Walking from the cinema i passed this old school building, some really interesting lichen here I love the colours.


 On the way back i wanted a cup of tea so I went to a burger van in the industrial estate,  I also got an egg roll,  but it was eaten too quickly to get a picture the tea was the nicest cup of tea i have had in ages! so good. £2.40 in total, what a bargain. A lovely walk, a really nice day.

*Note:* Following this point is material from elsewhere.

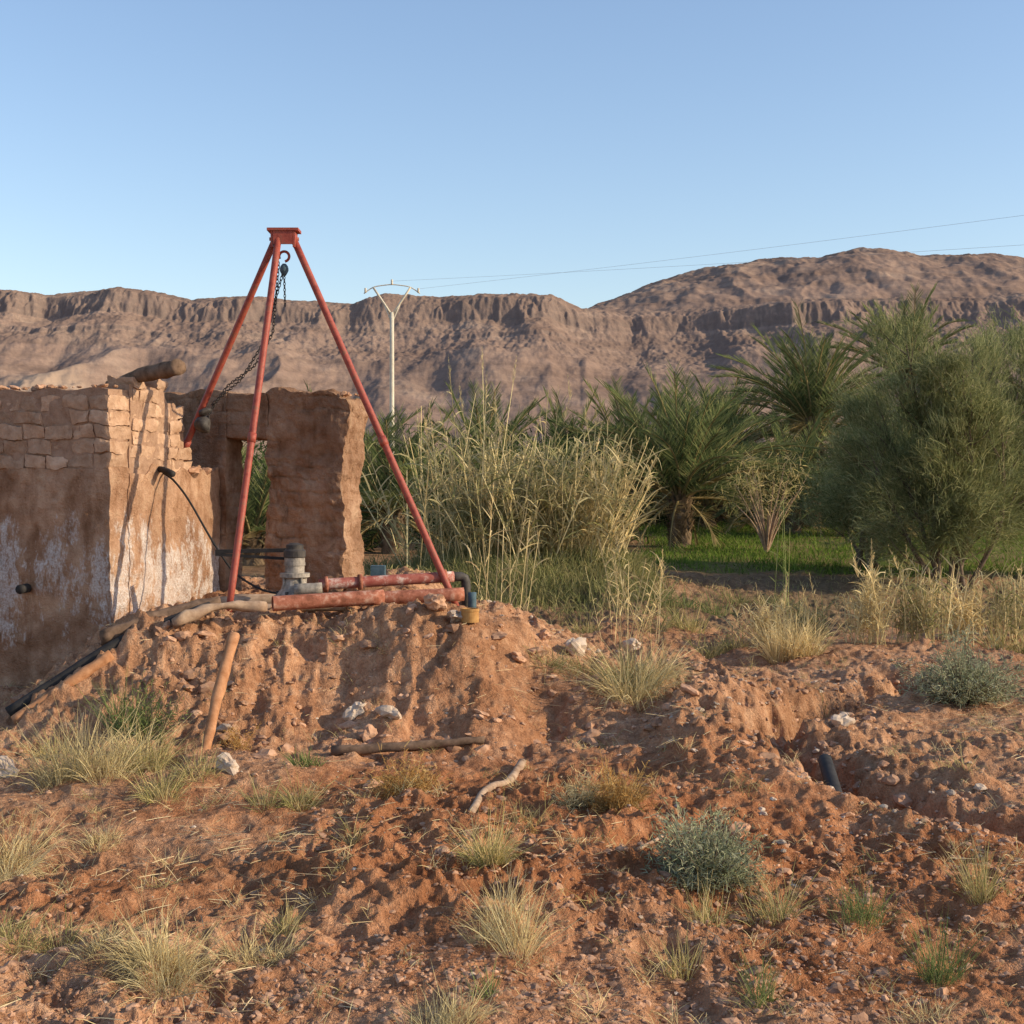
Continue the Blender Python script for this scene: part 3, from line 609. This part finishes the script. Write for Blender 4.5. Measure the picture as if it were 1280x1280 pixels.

ahhhhhh the 1st of January, a day littered with good intentions! I have been looking back lot and thinking a lot as well, 2018 hasnt been a bad or a good year it just has "been" I have had worse I have had better, did i know that at the time? i dont know if i did or not. I have been trying to meditate more this year and one meditation has the phrase "no thinking" half way through, this always hits me in the face as i know at that point my thoughts are always creeping back in.
No thinking how good so much of our life would be if we could just stop thinking, stop dissecting every interaction every email looking for hidden meaning and purpose. Trained from a child i look back at every event and flay it apart looking for things i did wrong, ways in which i did something wrong, hurt someone said the "wrong thing" this i can the use to beat myself up, a favourite past time in recent years.
I blame hormones they are just a bugger!
Anyhoo i would like to start training my mind to accept things as they are, face value, if someone compliments me - let them,  if it seems that someone likes me - let them. Stop finding ways to reinforce the negative. If friends are dissecting emails looking for hidden meaning?? - let them, it is just too exhausting otherwise. If people continually want to make a "point"?? let them.
Me? i just want to look at fence posts. I have a favourite fence post :-) 
This new year i discovered a chum on Instagram who also like moss and algae. around my walk near my house there is a lot of it, particularly on fence posts. To me they always look like little fantasy villages or towns, remind me of Enid Blyton fairy tales :-)
This was my new year walk for 2019.





 I would love to buy this old farmhouse and do it up, it has stunning views.






 This is my favourite fence post, i love seeing the moss and lichen on it when i do my circuit.





 Oh another favourite, i always have to stand on tip toes to see into this one.